Bir hakim üyenin, "Müşteki Onur Süer ile Safiye Köten'in görüşmelerini Yüksek Askeri Şura'ya (YAŞ) müdahale olarak değerlendirmişsiniz. Bir üsteğmen ile bir kaymakamın kızının görüşmesini neden böyle değerlendirdiniz? Böyle bir değerlendirme fezlekede mi vardı?" sorusu üzerine Kılınç, "İddianame hazırlanırken, fezlekenin bir bölümünü kullandım. Bunu kullanmakta da bir sakınca yok. Sadece tapelere bakarsanız böyle bir değerlendirme yapamazsınız ancak daha sonra başka deliller ortaya çıkmıştı." dedi.

Kılınç, hakim üyenin, "Safiye Köten bu kadar önemli bir şüpheliyse, kaymakam olan babasının evinin aranması için neden arama kararı çıkartmadınız?" sorusu üzerine "Dosyada ne varsa odur. Her şeyi dosyaya yansıttık." ifadelerini kullandı.

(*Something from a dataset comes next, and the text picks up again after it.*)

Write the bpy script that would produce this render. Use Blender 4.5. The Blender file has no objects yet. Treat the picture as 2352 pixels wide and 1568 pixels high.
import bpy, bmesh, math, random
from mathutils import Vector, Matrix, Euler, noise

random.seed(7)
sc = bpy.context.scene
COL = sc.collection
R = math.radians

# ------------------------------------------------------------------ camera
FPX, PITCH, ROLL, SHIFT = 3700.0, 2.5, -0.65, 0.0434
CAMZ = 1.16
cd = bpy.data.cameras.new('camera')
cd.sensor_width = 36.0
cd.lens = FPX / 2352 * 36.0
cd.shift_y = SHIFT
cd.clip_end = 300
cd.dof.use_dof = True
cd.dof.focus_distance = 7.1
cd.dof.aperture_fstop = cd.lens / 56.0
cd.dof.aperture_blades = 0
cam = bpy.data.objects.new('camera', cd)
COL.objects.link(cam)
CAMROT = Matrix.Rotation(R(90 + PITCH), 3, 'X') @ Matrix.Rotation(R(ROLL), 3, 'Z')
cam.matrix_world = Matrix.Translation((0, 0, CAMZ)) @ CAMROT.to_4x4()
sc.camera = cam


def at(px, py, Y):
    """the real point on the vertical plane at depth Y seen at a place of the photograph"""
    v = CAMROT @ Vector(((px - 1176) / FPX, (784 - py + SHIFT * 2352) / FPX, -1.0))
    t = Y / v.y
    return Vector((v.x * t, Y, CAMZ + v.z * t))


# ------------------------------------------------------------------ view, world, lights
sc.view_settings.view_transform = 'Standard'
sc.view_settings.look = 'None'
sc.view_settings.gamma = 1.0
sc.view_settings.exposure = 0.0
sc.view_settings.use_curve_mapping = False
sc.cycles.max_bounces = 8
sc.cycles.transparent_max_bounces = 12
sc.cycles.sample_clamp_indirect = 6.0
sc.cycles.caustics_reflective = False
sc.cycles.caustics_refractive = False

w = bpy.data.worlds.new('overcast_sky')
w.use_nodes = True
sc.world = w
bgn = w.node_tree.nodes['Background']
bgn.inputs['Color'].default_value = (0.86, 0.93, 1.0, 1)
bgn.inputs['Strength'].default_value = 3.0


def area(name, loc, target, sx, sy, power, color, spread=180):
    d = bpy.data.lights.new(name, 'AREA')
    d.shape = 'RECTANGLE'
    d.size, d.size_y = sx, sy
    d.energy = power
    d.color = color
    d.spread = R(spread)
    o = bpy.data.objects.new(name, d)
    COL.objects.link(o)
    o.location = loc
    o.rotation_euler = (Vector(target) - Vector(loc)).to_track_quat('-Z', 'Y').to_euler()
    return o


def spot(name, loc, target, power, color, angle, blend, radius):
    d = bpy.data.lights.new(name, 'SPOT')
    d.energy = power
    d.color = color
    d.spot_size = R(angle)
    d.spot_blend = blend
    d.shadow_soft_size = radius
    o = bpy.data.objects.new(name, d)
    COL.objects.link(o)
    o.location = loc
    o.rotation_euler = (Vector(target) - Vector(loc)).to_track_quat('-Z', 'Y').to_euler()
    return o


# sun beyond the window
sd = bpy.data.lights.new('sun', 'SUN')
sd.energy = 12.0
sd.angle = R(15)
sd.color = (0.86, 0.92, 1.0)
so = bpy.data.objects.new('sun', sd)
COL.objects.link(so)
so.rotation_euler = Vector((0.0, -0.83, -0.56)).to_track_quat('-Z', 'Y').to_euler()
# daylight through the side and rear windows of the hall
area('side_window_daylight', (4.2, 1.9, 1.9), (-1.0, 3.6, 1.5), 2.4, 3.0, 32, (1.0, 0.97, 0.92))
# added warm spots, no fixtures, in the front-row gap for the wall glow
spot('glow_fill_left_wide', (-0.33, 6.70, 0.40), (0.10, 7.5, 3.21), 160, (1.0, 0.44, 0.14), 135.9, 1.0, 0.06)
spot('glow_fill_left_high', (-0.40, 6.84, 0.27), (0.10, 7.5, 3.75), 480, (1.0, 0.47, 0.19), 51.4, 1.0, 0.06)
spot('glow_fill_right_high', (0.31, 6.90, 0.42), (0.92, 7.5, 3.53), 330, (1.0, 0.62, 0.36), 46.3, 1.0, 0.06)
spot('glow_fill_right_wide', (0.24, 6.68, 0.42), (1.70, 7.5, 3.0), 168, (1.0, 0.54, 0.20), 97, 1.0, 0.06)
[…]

Müşteki Topaloğlu'nun "Sunay Akkaya'nın ev araması yapılacağı zaman, hem adres bilgisi hem de kimlik numarasının yanlış olduğu belirtilmişti. Böyle bir durum ortadayken, Akkaya'nın evinde neden arama kararı verdiniz?" sorusuna, Kılınç "Operasyon yapılacağı zaman emniyet mensuplarına 'Her şeyi kameraya alın.' talimatı vermiştim. Hangi olayda hangi talimatı verdiğim kayıtlarda vardır. Akkaya ile ilgili hangi talimatı verdiğim de kayıtlardadır." diye yanıt verdi.

Kılınç, Topaloğlu'nun "ABD'den, İzmir askeri casusluk soruşturmasını başlatan ihbar maili geldiğinde burada adı geçen şahısları "Örgüt üyesi" olarak dinlemeye aldınız. Bizim gibi askeri şahıslar soruşturmaya dahil edilmesinin ardından bu şahısları neden dosyadan çıkarttınız?" şeklindeki soru üzerine şöyle konuştu:

"Soruşturmada, operasyon öncesi ve sonrası farklıydı. Sonradan elde edilen deliller, soruşturmayı farklı bir yere götürdü. Örgüt üyesi diğer şahıslara yöneltilen suçlamalar, bizim alanımıza girmediğinden bunları dosyadan çıkarttık."

Topaloğlu'nun "Operasyonun ardından gözaltına alınıp adliyeye sevk edildik. Sulh ceza hakimliğine çıkartıldığımız sırada, hakim karşısına çıkartılmadan önce mübaşir bazı şüphelilerin isimlerini tek tek okuyarak bizi sıraya göre oturttu. Sorgumuz sonra erdikten sonra isimleri okunan şüpheliler, tutuklandı. Bu konu hakkında bilginiz var mı?" sorusunu, Kılınç, "Mübaşirle ilgili soruları mübaşire sorun. Mübaşirin müneccim olup olmadığını bilemem. O sorgu sonucunda tutuklanması gereken şüpheliler tutuklanmayınca gerekli itirazlarımızı yaptık. Hakimlerin de kararlarına saygı duymak gerekir." şeklinde yanıtladı.

- Sanıklardan müştekiye küfürler, duruşma erteletti

Topaloğlu'nun ardından talepte bulunmak için söz alan Başbuğ'un konuşması sırasında sanıklar hakkında "Sanıklar teröristtir." ifadesini kullanınca Mahkeme Başkanı "Bunlar henüz sanık, terörist değil." uyarısında bulundu.

Başbuğ'un "Bu sanıklar, yargılama sırasında sanık olabilirler ancak bizim gözümüzde silahlı terör örgütü üyesi ve teröristtir." demesi üzerine bazı sanıklar buna tepki gösterdi.

Tepkilerin artması üzerine Mahkeme Başkanı duruşmaya 30 dakika ara verdiğini söyledi. Duruşma salonu boşaltıldığı sırada, bir sanık yakının Başbuğ'a omuz atması, diğer sanık yakının ise "Ağzını topla." demesi üzerine salonda arbede yaşandı.

Bu sırada, bazı tutuklu sanıkların ayağa kalkarak Başbuğ'a ağır hakaretlerde bulunması ve küfürler etmesi üzerine mahkeme heyeti, duruşmaya 9 Temmuz Pazartesi günü devam edilmesini kararlaştırdı.